How to Terminate an Easement img

How to Terminate an Easement

calender icon 7/27/2023    poster icon  Mark Goodman

The most common way eliminate an easement is through a termination agreement or a termination of the easement, wherein the benefited property owner and any lenders who have liens on that benefited property all sign an agreement which expressly provides that the identified easement is terminated and no longer in effect. Ideally, a termination agreement will also be signed by the property owner whose property is burden by the easement. It can, however, be simply a deed from the benefited property owner to the burdened property owner releasing the easement if there are no lenders who relied on the existence of the easement.

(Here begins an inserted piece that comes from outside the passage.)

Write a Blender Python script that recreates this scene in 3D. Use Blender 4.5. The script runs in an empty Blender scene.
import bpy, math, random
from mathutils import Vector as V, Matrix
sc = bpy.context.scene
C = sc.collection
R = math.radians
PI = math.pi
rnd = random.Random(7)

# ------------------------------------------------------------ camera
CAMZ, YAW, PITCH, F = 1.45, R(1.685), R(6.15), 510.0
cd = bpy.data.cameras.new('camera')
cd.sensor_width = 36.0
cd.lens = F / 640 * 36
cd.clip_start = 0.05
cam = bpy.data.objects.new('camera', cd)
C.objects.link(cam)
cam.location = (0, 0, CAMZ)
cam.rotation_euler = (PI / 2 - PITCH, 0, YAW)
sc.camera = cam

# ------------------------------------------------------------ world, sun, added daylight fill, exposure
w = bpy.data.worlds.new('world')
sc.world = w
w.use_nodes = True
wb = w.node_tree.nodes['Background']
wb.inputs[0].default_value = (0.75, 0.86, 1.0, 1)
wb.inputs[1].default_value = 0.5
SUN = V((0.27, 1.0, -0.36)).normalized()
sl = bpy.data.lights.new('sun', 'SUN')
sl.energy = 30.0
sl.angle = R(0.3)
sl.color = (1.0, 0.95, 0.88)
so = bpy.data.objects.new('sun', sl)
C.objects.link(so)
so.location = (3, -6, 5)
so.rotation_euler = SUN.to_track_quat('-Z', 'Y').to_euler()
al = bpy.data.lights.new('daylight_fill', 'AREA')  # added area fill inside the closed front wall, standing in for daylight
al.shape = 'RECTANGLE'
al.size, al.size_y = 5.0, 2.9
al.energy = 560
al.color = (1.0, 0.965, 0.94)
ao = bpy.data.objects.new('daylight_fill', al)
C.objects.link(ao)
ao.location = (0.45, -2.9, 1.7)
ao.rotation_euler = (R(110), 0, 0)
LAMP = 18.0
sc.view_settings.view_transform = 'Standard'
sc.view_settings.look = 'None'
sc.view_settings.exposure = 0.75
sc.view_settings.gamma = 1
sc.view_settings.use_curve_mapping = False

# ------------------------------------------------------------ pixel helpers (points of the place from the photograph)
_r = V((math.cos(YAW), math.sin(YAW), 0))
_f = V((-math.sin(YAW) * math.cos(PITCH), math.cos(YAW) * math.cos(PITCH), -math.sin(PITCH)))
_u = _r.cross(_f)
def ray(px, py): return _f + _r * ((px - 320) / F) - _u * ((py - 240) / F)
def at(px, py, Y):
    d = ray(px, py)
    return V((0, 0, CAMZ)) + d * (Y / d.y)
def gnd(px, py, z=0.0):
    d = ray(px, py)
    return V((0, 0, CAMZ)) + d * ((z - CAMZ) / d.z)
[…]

Termination by Time or Abandonment

Sometimes an easement will expire by its own terms. If the easement says it expires on a specific date, or only continues for a fixed period of time after execution or recording, after the identified period of time has passed, the easement can be ignored.

An easement can also be terminated by “merger.”  This occurs when the owner of the property benefitted by the easement also becomes the owner of the property burdened by the easement.  When this happens, the lesser interest (the easement) will merge into the greater (the fee title).

Finally, an easement can be “abandoned.”  Abandonment is very challenging to prove under Minnesota law, as it requires more than mere non-use. It requires some affirmative action that implies or confirms that the benefitted party no longer wants or needs the easement.